Use headers libraries

Requests from real users contain headers that tell the destination website about the browser, operating system, and so on. You can find ready-to-use libraries with headers — feed them to your scraper so that it doesn’t send suspiciously empty requests.

Slow down

A slow pace will bring you further. Don’t overwhelm servers with hundreds of requests per second. Set your scraper to send fewer inquiries so that it’s activity doesn’t look like a DDoS attack.

❌ Further reading: 9 Tips To Prevent Your Proxies from Getting Blocked

Web scraping is a useful but complex process that requires expertise and additional tools. That’s why many businesses outsource data gathering to data scientists. But despite the technical complexity, scraping became a popular approach to gaining some kind of intelligence.

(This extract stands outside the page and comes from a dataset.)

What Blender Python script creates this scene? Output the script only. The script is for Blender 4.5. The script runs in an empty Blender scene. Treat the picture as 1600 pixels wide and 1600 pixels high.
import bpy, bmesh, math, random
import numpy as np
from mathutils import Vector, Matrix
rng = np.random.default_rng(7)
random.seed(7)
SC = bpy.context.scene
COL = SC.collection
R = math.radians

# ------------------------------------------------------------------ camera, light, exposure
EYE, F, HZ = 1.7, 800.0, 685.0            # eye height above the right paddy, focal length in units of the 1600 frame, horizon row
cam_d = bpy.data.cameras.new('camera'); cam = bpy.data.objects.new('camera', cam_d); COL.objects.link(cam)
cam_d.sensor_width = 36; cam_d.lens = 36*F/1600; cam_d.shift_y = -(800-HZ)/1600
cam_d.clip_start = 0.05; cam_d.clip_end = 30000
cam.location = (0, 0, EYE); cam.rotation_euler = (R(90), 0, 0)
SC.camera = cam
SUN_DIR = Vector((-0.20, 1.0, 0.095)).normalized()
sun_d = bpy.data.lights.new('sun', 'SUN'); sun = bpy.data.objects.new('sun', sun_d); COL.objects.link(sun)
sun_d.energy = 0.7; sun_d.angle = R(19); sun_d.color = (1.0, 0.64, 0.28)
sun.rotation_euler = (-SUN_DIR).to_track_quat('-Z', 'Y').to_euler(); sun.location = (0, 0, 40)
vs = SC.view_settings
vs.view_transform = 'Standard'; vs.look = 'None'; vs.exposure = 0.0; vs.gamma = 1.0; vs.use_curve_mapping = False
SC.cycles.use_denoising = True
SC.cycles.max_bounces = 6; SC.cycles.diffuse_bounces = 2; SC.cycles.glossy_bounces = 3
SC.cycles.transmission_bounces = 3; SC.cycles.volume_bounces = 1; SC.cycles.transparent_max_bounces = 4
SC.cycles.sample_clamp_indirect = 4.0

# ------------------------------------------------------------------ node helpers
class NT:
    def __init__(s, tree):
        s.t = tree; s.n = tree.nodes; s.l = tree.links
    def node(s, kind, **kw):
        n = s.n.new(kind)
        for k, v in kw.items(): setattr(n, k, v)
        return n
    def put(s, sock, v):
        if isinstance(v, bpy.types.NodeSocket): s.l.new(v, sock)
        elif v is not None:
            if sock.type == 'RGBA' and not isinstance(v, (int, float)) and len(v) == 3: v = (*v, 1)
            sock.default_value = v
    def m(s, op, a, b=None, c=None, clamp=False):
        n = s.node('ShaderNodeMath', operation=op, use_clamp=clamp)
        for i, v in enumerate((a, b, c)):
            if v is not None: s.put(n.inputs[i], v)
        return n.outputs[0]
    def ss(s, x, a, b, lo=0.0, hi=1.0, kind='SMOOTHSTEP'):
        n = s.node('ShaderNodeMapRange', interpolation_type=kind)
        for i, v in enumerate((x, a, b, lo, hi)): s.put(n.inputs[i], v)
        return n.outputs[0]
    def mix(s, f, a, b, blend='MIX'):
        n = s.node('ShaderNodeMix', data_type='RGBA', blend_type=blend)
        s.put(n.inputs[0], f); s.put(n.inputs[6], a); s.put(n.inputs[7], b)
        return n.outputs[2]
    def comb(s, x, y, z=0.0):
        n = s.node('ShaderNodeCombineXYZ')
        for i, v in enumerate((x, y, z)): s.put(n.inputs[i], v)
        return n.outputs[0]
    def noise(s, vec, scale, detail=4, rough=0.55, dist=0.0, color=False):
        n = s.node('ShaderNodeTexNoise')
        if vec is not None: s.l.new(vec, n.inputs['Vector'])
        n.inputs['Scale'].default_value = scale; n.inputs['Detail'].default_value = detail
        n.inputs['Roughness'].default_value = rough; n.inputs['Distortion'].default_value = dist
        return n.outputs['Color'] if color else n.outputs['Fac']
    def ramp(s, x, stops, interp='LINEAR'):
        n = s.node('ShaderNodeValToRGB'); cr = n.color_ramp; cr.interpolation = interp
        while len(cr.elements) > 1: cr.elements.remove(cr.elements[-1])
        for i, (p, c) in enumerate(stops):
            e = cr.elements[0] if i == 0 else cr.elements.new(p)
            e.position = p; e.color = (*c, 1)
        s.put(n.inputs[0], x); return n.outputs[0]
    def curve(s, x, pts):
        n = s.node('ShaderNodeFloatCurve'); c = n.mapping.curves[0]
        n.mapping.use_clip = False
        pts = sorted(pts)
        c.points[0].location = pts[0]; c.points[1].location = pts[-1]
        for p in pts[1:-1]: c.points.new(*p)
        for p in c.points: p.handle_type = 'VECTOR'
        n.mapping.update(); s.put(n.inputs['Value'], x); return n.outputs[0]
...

Frequently Asked Questions

Web crawling is used for a variety of purposes, but the most common use is for search engines. When a search engine crawls the web, it gathers information about all of the web pages it visits in order to create an index of those pages. This index is then used to provide relevant results when someone searches for something on the internet.

A scraper is a bot that is specifically designed to collect data from a given web page or URL. A crawler, on the other hand, is a bot that browses the web and discovers new pages to index. Both scrapers and crawlers can be used for data mining purposes, but scrapers are more specialized for extracting data from a given source, while crawlers are more generalized for discovering new sources of information.

Googlebot, Google's main tool of collecting data, is definitely a web crawler: It retrieves data from the internet in a systematic way. This data can be in the form of html pages, pdfs, images, etc. A web scraper, on the other hand, is a program that extracts specific data from websites.

Crawling in media refers to the automatic process of downloading and indexing content from the web. It's typically used by search engines like Google and Bing in order to keep their indexes up to date, but it can also be used by other entities like news organizations or universities.